As for Kahun, he is that superstar in Europe still searching for the exact role that he can sink his teeth into over here. He had 206 points as a U-16 in Germany, and became very successful at dealing passes off the half-wall. Then he arrived in Chicago, where Patrick Kane held down that job on the power play. Then he went to Pittsburgh, where Sidney Crosby and Evgeni Malkin owned that position.
“I think (that position) wasn’t available on any team I’ve played for in the NHL. I am used to that,” he said over the phone from Munich, where he is practising with his former DEL team. “I think I can make plays, and I have improved my skating. It’s pretty good too. I like to have the puck and make plays.”
He and Draisaitl go way back, with the Oilers centre pushing for his countryman’s acquisition since about 2018.
“We’re pretty close,” Kahun said of his buddy Draisaitl, with whom he shared a flat in Mannheim for three years. “We were 14 or 15 when we first met, and we lived together for three years and played all the junior national teams together.

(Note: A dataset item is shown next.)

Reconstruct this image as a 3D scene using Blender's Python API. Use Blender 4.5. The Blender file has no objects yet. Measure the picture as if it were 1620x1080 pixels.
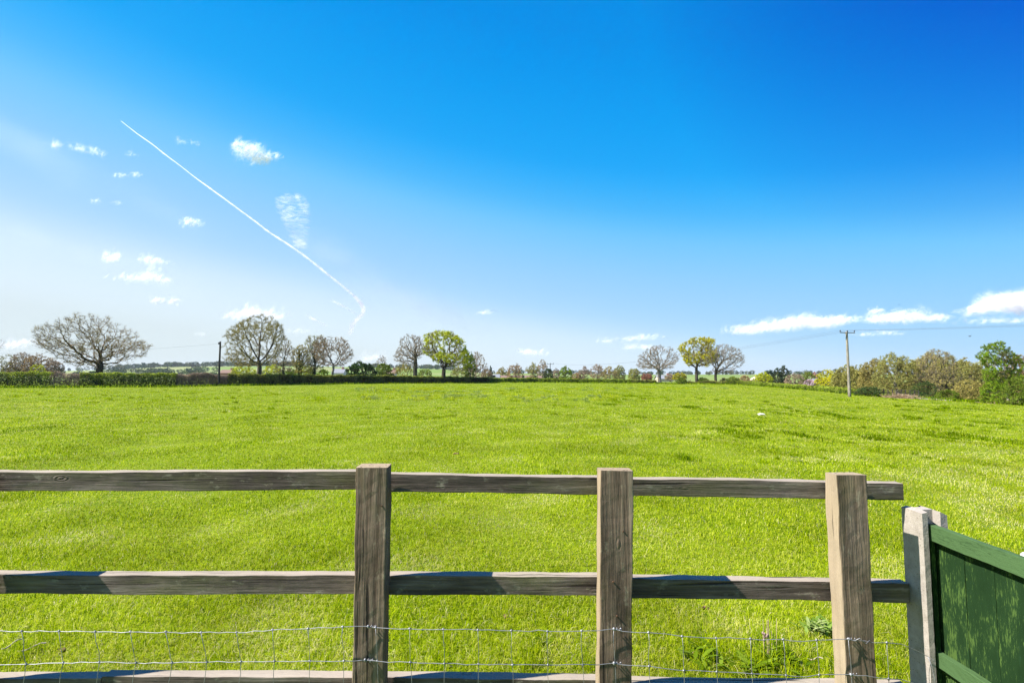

We didn’t always play on the same line, but sometimes the coach put us together when we need some goals, some offence. All the time when we come together it still seems to be clicking with each other. I hope it’s going (to) work out in Edmonton.”
The scouting report on Kahun is that he can get stuck out on the perimeter too often; that he prefers a tight turn once gaining the blue line, rather than taking the puck to the net. He will take on a support role next to Draisaitl, the reigning Hart and Art Ross Trophies winner. Kahun, 25, will quickly figure out what kind of left-winger Draisaitl requires, or the job will fall to the next man in line.
Kahun is confident that chemistry still exists. Presumably, so is Draisaitl.
But, chemistry on the expansive surfaces of European hockey does not always survive the trip overseas to the smaller, more physical arenas of the NHL.
“Totally agree,” allowed Holland. “I don’t know if they can make it work here or not, but I like that he has been in the NHL for two years. Why hasn’t he stayed in any one place? You don’t know. This is a new opportunity, and I am going to leave it up to the player and to (head coach) Dave Tippett to determine who’s on what line, who’s in what role.
“I don’t know if there is going to be chemistry between Leon and Dominik in the NHL, but I am expecting that Tipp is going to give them an opportunity.”